Por último, percebemos com estas heroínas que as coisas extraordinárias e fantásticas também são verdadeiras; que os complementos circunstanciais de lugar influenciam decisivamente a sua acção ‒ o modo de ser e estar-no-mundo do sujeito, o qual por sua vez, e fechando o círculo, se vai metamorfoseando, ganhando outros atributos e modelações, que vão fazer com que outras valências dos mesmos verbos surjam e que outros complementos circunstanciais se acrescentem aos primeiros. Tudo isto leva-nos a reflectir nestas afirmações de Lima de Freitas. Com efeito “o crescimento do lugar (orientação no espaço) e o conhecimento do momento (orientação no tempo) resultam de um único processo complexo de relacionamento, simultaneamente celeste, terrestre e cíclico (…) o lugar onde se está e o momento em que se está são aspectos da mesma realidade e cada lugar como cada momento são, não apenas um todo, mas um todo único”, que procedem de um olhar único. Por conseguinte, o jardim que acontece no interior do jardim (tal como o lindo jardim no País das Maravilhas de Alice), esse espaço terceiro que rompe, é algo de imprevisível, de surpreendente: o que se cria é o que não existe. O virtual instala-se no espaço/tempo e a orientação do sujeito vai no sentido da actualização da memória de um desejo, de uma saudade de futuro, de uma força imaginal criadora de vida, promotora de outros estados de consciência, uma Porta para o núcleo central do eu: o Si Mesmo enquanto Outro.

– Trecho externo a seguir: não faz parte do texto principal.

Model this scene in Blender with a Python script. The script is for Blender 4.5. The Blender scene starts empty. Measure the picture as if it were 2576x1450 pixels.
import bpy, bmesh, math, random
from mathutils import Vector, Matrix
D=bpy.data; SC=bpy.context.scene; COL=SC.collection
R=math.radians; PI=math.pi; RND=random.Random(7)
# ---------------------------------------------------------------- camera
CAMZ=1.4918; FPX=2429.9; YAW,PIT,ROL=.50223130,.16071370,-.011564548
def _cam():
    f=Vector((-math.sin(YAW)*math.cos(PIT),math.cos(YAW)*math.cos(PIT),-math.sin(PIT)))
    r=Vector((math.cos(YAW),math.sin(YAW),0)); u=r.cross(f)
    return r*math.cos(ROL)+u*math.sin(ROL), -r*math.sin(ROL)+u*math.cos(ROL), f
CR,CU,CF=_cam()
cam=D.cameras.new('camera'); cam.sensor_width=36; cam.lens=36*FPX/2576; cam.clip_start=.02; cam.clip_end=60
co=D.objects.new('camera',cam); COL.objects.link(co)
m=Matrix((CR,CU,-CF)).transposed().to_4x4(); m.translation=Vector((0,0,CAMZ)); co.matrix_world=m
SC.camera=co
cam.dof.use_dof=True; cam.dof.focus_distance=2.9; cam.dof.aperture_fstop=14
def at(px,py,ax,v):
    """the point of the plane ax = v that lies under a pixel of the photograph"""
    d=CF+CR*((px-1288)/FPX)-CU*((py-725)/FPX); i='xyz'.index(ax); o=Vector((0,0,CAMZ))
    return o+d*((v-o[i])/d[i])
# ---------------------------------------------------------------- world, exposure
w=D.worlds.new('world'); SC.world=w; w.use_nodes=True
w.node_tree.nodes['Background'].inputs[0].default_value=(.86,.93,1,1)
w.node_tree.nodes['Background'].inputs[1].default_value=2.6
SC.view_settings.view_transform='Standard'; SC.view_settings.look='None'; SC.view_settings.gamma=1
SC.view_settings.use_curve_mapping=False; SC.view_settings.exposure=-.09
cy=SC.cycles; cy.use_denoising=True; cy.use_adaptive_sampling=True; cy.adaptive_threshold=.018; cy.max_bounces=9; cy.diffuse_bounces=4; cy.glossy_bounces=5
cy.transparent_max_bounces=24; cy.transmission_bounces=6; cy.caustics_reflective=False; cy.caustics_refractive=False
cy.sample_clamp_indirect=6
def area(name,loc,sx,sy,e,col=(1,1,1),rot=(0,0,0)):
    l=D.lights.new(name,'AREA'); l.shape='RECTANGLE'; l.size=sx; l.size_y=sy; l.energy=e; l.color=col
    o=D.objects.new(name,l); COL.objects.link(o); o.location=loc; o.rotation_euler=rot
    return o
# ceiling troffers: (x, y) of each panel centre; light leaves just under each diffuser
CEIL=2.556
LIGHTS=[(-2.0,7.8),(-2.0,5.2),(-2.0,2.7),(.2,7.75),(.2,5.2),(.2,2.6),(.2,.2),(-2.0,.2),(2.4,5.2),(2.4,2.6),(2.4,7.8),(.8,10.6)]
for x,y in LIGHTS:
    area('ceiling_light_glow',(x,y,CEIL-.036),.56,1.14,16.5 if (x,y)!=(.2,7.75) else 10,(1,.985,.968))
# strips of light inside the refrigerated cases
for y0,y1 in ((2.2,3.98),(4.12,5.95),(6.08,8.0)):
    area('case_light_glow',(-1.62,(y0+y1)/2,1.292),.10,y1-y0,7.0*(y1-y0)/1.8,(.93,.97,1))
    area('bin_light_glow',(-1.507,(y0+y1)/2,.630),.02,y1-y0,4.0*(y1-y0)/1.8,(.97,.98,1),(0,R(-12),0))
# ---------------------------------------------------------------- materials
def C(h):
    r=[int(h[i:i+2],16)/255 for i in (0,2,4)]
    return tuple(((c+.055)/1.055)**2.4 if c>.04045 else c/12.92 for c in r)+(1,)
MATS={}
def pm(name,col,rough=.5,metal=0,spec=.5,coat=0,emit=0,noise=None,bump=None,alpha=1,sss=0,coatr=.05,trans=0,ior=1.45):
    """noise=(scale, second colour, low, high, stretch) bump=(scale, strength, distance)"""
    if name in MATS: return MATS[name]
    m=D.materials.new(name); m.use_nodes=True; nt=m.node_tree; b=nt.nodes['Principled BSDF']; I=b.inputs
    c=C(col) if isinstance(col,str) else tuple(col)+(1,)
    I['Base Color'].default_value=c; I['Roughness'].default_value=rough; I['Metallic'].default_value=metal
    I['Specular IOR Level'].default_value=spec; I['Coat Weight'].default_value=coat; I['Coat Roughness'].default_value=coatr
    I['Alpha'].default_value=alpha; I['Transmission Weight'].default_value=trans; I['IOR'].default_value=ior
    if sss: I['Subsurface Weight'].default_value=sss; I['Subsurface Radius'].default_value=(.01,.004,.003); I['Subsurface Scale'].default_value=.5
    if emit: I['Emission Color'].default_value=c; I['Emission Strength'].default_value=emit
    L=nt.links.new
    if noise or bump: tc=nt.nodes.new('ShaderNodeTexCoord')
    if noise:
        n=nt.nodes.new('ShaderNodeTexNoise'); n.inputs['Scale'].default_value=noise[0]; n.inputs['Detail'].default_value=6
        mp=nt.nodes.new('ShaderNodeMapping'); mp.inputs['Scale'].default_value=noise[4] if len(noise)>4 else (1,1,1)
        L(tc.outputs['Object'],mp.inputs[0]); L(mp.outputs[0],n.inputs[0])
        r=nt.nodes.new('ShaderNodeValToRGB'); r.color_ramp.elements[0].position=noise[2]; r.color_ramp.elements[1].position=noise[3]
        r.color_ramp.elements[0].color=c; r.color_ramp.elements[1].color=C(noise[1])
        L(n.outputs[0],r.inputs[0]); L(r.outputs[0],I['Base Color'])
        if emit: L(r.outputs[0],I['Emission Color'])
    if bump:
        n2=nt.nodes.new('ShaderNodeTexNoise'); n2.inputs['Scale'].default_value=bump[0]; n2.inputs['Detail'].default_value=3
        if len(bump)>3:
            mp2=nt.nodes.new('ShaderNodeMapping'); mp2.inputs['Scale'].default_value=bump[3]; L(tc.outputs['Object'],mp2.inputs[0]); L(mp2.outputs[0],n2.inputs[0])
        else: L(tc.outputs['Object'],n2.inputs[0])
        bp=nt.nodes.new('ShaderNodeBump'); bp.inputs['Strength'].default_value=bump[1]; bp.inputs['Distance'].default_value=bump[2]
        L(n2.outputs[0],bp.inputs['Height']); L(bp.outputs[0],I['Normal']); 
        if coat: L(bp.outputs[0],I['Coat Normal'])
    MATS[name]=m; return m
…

Sophia está agora nesse espaço/tempo de sacralidade: o Si Mesma enquanto Outra, no Panteão Nacional, nessa morada dos deuses, de interior cupular, exibindo como que uma síntese entre o céu e a terra. Sophia comunga com os deuses e percebemos isso mesmo quando conversamos com a sua obra e assistimos ao sopro de vida que inflige às suas personagens.